Don’t panic, they haven’t evolved to walk on land yet, but I’ll explain how it happens shortly.

This blog post is inspired by ‘Andrew Blum: What is the Internet, really? A TEDTalks given by Andrew Blum published 19 September 2012. If you have not seen it, here is a link: https://www.youtube.com/watch?v=XE_FPEFpHt4, and I highly recommend it.

So, What Is The Internet?

Present day, everything is touched by the internet, we shop, date, socialise and almost any other activity you can think of is available to us through the web. It’s hard to imagine not having the internet, especially considering the jobs it’s created and the people it’s connected , but how did it come together, to be a thing? We think about the Cloud and the World Wide Web and how we’re now all interconnected, but it’s difficult to comprehend, it just happens for the majority of us and we miss the physicality of the whole internet.

Well, it began with a cable from one computer to another, and then another, and then another and so on. However, you’re here, reading this, and unless you’re one of 3 developers sat around me you don’t have a cable and a switch to join us together, you came here through the internet. Physically speaking (if you can about light) flash of light has travelled from the server that hosts this website, through all sorts of cables and switches and networks and has arrived to you. Now they might be underground, or beamed by satellite, but somehow that information has travelled to you and although it seems like magic, it’s just a combination of a lot of clever technologies.

Maybe you’re a town over, or a city over, our networks are connected and there’s a physical connection between us (romantic, no?). What if you’re a country over? That’s a long way. What if there is an ocean between us? Yes, there’s a cable that runs along the sea floor connecting us.

s-aolcdn

This is a ship floating the cable from one continent, taking it across the ocean and to the next continent.

sat-3-cable

The cable is brought to the shore, and although there is a complex process behind it, the continent gets plugged into the internet. It’s not just done once though, there’s a lot of information that goes around the world.

undersea_cable_map

This map shows a lot of the undersea cables that exist, for an up-to-date, interactive view take a look at http://www.submarinecablemap.com/. The sheer scale of this is incredible, 1000’s of miles of cable exist just so that people around the world can get Facebook notifications about their friends birthdays.

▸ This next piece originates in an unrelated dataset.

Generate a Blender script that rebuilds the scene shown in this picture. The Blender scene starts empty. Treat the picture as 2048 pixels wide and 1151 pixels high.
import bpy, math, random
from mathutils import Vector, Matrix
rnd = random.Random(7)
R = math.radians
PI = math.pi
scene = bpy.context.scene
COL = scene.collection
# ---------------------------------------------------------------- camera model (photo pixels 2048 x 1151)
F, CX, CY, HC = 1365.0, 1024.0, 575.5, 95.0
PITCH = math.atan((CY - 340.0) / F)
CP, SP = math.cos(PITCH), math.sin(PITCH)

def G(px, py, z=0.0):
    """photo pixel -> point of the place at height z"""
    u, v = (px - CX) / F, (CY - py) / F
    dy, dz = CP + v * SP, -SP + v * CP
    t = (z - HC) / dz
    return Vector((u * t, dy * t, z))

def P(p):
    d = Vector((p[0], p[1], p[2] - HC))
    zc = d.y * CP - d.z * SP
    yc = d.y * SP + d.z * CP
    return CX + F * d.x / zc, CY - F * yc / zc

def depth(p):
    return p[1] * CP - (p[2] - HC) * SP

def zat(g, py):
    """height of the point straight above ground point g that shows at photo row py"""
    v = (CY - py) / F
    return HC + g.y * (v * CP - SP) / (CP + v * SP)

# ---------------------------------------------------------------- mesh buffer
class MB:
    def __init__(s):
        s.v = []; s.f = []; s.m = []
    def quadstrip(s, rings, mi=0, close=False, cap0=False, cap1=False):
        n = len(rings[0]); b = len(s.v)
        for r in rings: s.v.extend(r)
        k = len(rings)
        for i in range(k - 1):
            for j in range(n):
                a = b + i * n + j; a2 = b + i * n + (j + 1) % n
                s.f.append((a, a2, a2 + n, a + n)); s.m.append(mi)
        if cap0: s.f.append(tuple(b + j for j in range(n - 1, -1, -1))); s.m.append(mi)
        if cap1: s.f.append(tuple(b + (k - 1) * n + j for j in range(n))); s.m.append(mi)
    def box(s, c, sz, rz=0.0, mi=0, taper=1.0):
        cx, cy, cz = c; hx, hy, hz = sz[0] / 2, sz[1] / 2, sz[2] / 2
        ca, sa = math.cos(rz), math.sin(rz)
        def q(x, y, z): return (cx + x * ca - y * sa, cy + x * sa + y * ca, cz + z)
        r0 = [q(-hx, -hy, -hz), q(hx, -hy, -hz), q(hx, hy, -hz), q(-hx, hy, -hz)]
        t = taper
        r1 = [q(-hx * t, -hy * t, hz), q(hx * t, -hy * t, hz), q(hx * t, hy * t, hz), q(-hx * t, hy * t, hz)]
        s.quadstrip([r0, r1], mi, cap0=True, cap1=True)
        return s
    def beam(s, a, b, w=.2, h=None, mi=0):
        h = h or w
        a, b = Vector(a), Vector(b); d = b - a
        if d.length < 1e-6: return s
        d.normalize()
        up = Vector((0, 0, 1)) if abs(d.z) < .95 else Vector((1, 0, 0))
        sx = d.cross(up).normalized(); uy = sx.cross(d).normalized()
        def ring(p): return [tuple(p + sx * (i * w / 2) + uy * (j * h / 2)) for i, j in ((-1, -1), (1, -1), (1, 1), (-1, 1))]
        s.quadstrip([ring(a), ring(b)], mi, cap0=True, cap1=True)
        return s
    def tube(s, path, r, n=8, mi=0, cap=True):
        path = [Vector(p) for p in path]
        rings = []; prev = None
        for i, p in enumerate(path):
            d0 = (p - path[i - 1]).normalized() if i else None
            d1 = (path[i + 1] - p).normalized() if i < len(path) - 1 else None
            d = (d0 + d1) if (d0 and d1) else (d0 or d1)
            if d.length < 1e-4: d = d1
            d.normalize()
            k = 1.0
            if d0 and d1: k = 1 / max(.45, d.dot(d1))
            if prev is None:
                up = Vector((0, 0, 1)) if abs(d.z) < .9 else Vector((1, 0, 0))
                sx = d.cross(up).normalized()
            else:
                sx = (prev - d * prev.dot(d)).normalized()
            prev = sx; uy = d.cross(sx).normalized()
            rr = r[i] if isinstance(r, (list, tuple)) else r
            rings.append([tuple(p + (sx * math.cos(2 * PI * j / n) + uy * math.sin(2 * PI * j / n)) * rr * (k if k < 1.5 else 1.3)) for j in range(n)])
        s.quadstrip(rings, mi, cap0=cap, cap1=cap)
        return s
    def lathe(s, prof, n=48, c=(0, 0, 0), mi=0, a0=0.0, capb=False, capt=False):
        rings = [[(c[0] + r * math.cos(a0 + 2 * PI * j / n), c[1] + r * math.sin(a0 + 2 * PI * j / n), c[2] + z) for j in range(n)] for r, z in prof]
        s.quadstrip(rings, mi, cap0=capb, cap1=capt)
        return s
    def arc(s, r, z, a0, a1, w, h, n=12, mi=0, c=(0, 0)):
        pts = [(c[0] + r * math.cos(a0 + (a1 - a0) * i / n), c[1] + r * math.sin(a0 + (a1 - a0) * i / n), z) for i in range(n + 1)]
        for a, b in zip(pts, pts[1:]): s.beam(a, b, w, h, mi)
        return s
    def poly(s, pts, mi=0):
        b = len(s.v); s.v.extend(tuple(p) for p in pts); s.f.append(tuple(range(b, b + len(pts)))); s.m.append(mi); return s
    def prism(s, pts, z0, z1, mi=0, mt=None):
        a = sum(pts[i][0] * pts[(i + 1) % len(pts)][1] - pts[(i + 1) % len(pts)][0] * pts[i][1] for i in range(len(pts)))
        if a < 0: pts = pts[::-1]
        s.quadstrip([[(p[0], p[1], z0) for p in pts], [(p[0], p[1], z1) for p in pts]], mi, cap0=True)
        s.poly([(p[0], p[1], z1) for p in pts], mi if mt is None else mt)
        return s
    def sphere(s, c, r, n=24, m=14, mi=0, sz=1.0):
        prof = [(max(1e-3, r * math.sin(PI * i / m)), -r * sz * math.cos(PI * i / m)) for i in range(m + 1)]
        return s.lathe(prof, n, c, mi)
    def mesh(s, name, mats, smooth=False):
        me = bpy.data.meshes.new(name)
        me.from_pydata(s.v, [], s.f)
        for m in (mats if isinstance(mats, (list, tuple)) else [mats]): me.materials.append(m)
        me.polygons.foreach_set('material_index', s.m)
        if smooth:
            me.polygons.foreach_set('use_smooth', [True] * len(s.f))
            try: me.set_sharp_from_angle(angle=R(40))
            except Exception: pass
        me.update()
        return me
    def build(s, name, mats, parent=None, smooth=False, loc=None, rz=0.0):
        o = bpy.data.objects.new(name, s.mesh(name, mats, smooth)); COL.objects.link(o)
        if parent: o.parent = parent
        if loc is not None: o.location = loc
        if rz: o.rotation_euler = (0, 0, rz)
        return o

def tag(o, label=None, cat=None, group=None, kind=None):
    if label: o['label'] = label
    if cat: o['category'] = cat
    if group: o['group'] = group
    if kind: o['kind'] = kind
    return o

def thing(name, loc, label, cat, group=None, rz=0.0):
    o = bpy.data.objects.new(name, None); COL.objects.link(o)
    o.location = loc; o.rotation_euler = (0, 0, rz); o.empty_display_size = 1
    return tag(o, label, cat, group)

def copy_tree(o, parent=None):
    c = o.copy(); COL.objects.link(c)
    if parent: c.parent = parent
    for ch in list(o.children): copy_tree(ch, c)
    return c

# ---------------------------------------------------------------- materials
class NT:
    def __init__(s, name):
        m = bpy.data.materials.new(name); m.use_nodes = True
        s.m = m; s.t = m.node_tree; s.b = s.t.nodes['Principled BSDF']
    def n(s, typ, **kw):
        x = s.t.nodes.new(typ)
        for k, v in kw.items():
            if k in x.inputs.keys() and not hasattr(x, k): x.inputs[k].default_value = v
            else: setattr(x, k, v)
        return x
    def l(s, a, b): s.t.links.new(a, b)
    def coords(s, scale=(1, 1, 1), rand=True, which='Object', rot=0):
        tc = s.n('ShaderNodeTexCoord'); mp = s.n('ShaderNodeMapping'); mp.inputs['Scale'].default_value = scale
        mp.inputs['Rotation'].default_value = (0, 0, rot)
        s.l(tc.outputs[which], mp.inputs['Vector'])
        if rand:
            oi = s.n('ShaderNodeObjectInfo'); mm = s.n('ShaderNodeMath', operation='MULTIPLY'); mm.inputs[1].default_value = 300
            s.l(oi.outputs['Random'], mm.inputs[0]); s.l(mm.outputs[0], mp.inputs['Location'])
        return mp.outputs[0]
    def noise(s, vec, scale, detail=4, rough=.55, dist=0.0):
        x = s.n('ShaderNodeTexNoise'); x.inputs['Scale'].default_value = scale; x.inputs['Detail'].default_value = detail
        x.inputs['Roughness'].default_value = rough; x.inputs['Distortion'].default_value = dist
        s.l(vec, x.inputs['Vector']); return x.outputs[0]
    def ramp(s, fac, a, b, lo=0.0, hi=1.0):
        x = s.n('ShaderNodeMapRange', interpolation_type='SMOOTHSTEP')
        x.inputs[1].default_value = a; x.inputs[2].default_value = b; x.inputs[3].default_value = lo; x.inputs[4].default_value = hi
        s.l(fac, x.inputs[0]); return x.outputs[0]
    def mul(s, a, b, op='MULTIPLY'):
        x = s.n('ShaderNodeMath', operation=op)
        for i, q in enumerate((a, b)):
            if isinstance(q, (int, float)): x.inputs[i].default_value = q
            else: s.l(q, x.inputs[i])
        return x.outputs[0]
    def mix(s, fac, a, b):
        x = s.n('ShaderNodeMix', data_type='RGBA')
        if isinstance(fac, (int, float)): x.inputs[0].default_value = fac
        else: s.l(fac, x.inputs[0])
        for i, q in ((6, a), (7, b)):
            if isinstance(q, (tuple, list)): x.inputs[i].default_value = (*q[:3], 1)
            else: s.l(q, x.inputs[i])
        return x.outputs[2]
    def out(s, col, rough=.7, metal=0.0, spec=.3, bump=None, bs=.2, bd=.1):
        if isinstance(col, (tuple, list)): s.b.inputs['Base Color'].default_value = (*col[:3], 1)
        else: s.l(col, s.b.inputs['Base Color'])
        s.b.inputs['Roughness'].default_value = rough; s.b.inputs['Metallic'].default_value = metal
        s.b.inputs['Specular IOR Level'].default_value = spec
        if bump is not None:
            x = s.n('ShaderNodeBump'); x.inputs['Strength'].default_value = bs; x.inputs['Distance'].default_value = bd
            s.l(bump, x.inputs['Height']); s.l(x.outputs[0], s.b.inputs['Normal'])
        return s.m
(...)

There was an unexpected issue though, not foreseen, that sharks like eating the cables! In this article by the Independent in 2015, there is video showing the sharks taking bites from the cable. It’s hard to believe, but your slow internet connection really could be caused by a shark eating it all up. Don’t panic though, in this article from ARS Technica UK later that year, the issues weren’t as serious as first thought and the animals could only be accountable for less than one percent of the overall cable fault up to 2006, and since then there have not been any reported issues. The main cause for undersea cable issues arise from “ships’ anchoring and fishing activities” which account for between 65-75% of issues reported.

You might not be able to pick up the internet and walk off with it, but if you want to touch it, it is out there.